BBC may open up Thought for the Day slot

By staff writers
14 Jul 2009

Thought for the Day may finally be opened up to ‘minor’ religions and non-religious contributors.

The news comes after a number of campaigns for the two and a half minute section of the Today programme on Radio 4 to be changed.

Ekklesia co-director Jonathan Bartley was dropped as a contributor to the slot in the BBC's flagship news programme, after he disagreed with BBC producers and went on the Today programme to call for the slot to be broadened on the basis of equality and fairness.

A number of people within BBC Religion and Ethics, which is responsible for Thought of the Day, have long resisted such a move.

Mark Damazer, Controller of Radio 4, said yesterday that he regarded the allowing non-religious perspectives as a “finely balanced argument”. Speaking on Feedback, the station’s forum for listeners’ opinions, he said that the Trust was discussing the future of the slot. “They may well suggest . . . that we should take in a wider range of voices,” he said.

The trust will consider whether the benefits of including secular views outweigh the “distinctiveness that the slot gets from being faith-based”.
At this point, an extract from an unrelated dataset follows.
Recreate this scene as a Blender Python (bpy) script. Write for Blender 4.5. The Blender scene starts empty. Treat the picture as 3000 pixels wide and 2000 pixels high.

It agreed to review the section after receiving representations from listeners and secular organisations and will announce its decision in the autumn.

A Church of England spokesman said: “We would strongly resist moves to add non-religious voices to one of the few protected spots in the schedule where religious views on issues of the day can be expressed openly. Thought for the Day is highly valued by people of all faiths and none.”

A few months ago The Guardian newspaper launched an alternative to Thought for the Day which included those of no religious faith.

Contributors included Claire Rayner, AC Grayling, Muriel Gray, Polly Toynbee, Mark Thomas and the former Bishop of Edinburgh, Richard Holloway.